Tue, Oct 12, 1999 - Page 8 News List

Editorial: No way to treat protesters

Last week was a black one for Taiwan. First there were the mass executions on Wednesday night of eight men who, while almost certainly guilty of the crimes they were supposed to have committed, nevertheless were prosecuted, convicted and given mandatory death sentences under a law which many legal experts believe to be invalid. A knee in the groin of due process, then.

And then we were treated to the spectacle on Saturday, the eve of National Day, of riot police laying into earthquake victims who had had the temerity to gather outside the Presidential Office, seeking to talk to President Lee Teng-hui (李登輝) about problems with the government's quake relief and rebuilding policies, without the required police permit. So, a good poke in the eye of civil liberties as well.

The protesters outside the Presidential Office did obtain a permit, of course. They were far too law-abiding to presume that they had the right to assemble any time, any place to sound off about their grievances. But the permit was, in a masterly piece of insensitivity, cancelled by the Taipei City Police, virtually as the buses from central Taiwan were leaving to bring the protesters north.

The reason for the cancellation, according to the police, was that as Lee had gone to central Taiwan on Saturday morning to answer people's complaints in Taichung County's Tali, there was no need for the demonstrators to come north. If this wasn't patronizing enough, the quake victims were then told by the deputy director of Taipei City Police Department's Chungshan branch that they should spend their time more usefully in rebuilding their homes -- as if finding the money and land with which to do this was not a large part of their problems.

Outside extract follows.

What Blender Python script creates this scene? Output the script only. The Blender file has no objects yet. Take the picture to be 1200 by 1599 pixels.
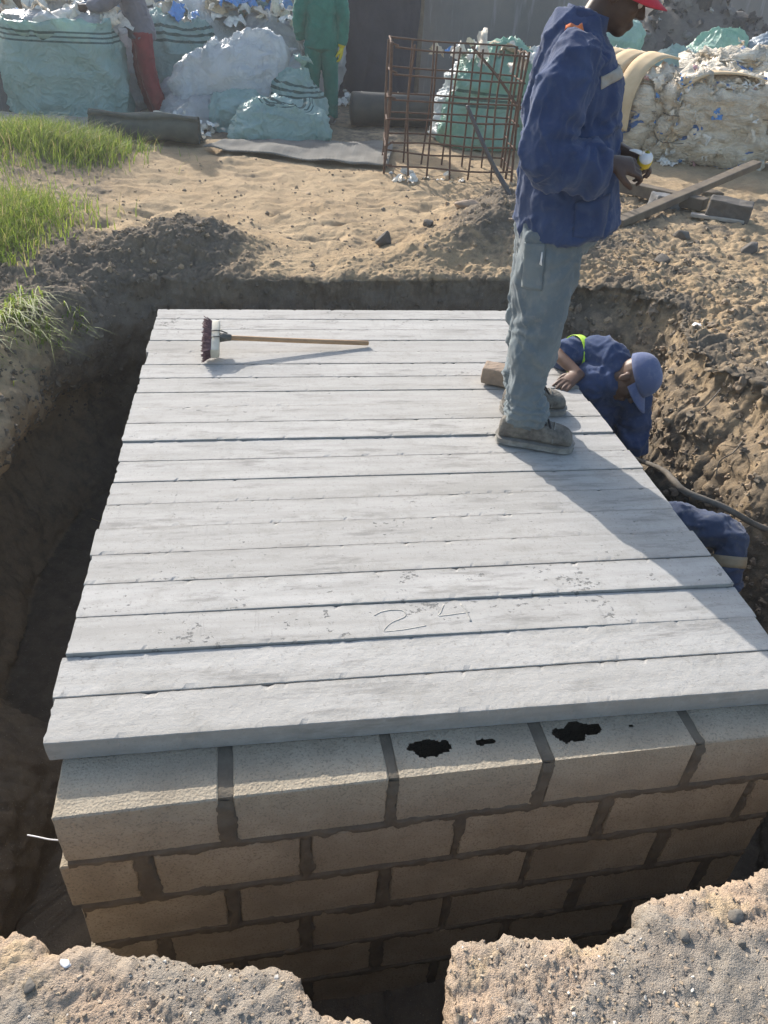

The president seemed to acquit himself well enough at the Tali meeting. Given that previous visits to central Taiwan by Lee had resulted in his helicopter blowing down survivors' tents and a tree, in the process killing a small girl, things could only get better. In Taipei, however, Lee's office bungled badly by failing to send out anyone more senior than a low-ranking functionary to meet the protesters. And then, as if to pour salt on the wound, the police responded to the protesters' request that they also meet with Academia Sinica President Lee Yuan-tseh (李遠晢) by saying that they didn't know his phone number. Really, this is beneath contempt.

Of course, one could be forgiven for expecting such PR blunders by the government. Yet one of the most peculiar things about Saturday's events is how lacking in sympathy everybody else has been. There seems to have been almost an editorial conspiracy of silence on these disgusting events, as if the demonstrators were really in the wrong to have the temerity to voice their grievances on National Day. Apparently, the government and its media toadies think that reverencing an event that happened to other people somewhere else -- which is what Double Ten National Day commemorates -- is more important than paying attention to the problems of the victims of the worst natural disaster in Taiwan for 70 years. Indeed, while central Taiwan's citizens were trying to dry out their tents from the weekend rain, foreign minister Jason Hu was defending government largess to the Marshall Islands and especially Kosovo, saying that "we can't let the quake shake our diplomacy." Which makes this newspaper ask, in the spirit of Jonathan Swift, whether emigrating to either of these localities might be the quickest way for Taiwanese to obtain help from their own government.